By Our Special Correspondent

NEW DELHI, DEC. 22. The Opposition parties are preparing themselves to question the direction and substance of the ``clandestine and surreptitious manner in which the present Government is seeking to make fundamental changes in the National Policy on Education.''

The Centre has convened a meeting of State Education Ministers to discuss its recently prepared `National Curriculum Framework for School Education.'

Eleven Rajya Sabha members, belonging to different parties, have written a letter to all the Chief Ministers to alert them on the nature of changes being proposed in the curriculum framework.

It appears that the Vajpayee Government may have a fight on its hands similar to one it faced when it tried, two years ago, to introduce ``a sectarian agenda'', prepared by an RSS affiliate, Vidhya Bharati Shiksha Sansthan.

Mr. Eduardo Faleiro (Congress), Mrs. Chandra Kala Pandey (CPI-M), Mr. V. Dhammaviriya and Mr. Ram Deo Bhandary (RJD), Mr. Gandhi Azad (BSP), Mr. Mirza Abdul Rashid (National Conference), Mr. H.K.J. Gowda (Janata Dal), Mr. V. Raghavan and Dr. Biplab Dasgupta (CPI), Mr. R.S. Gavai (RPI) and Mr.
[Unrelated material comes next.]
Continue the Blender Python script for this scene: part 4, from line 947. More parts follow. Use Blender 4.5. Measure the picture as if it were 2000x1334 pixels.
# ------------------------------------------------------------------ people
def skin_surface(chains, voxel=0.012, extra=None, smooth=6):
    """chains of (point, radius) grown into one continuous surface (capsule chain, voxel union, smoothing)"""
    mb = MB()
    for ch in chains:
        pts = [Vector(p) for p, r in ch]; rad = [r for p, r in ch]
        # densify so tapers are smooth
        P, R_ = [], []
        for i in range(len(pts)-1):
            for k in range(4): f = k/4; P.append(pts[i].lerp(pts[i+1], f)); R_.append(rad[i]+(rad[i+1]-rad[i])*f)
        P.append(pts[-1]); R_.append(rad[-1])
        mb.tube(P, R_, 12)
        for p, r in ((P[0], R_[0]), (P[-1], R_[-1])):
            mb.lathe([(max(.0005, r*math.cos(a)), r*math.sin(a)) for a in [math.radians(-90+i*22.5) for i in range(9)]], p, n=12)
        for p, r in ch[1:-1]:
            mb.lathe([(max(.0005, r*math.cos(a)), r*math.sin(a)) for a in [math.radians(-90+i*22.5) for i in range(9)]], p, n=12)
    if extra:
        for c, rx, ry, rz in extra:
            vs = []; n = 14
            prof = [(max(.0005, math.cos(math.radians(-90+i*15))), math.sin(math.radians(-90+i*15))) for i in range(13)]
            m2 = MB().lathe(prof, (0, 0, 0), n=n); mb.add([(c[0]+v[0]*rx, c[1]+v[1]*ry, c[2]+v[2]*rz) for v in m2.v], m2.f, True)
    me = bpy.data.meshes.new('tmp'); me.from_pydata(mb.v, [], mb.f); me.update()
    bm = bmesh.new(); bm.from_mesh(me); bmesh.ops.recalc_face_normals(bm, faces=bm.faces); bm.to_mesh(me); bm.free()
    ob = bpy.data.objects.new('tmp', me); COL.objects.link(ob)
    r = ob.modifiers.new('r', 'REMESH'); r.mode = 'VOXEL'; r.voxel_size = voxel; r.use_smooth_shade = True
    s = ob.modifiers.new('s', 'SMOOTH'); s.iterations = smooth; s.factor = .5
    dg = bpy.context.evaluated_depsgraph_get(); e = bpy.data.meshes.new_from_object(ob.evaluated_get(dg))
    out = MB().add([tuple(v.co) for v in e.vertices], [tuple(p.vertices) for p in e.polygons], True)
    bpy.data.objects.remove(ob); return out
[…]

R. Margabandhu (AIADMK), have alleged that the National Curriculum is an attempt to `circumvent the authority of Parliament'.

The MPs see the `National Curriculum' as part of the strategy of the Government `which has converted all the educational bodies coming under the purview of the Ministry of Human Resource Development into instruments of implementing the ideological- political agenda of the Sangh Parivar.'

``It is a reflection of the major departure which the present Government is relentlessly pursuing in the content and process of education by giving it a sectarian, and chauvinistic orientation in the name of value education, spiritual education, indigenous education, education about religions, etc...'' they say.

Elitist, racist...

The MPs also have another basic objection to the philosophy behind the Curriculum. ``It is elitist and possibly racist,'' they say.

``The curriculum introduces new elements of inequality by what it says about the education of the gifted and talented children and contrary to all educational norms the identification of the gifted and talented is to begin from the earliest stage of education,'' they inform the Chief Ministers.

The National Curriculum document, `talks of assessing their emotional and spiritual quotient.

Thus every child according to the philosophy of this document is born with not only a fixed quantum of intelligence but also a fixed quantum of emotion and spirituality, which will be measured.'

The overall impact would be `further inequalities in education as well as elitism which it is mixed with obscurantism in the name of spirituality.'

The MPs invite the Chief Ministers to raise their collective voice to have the document rejected.

While the Congress and the Left Front Governments (West Bengal and Kerala) are expected to oppose the curriculum, the response of the Governments in Tamil Nadu and Andhra Pradesh would be significant.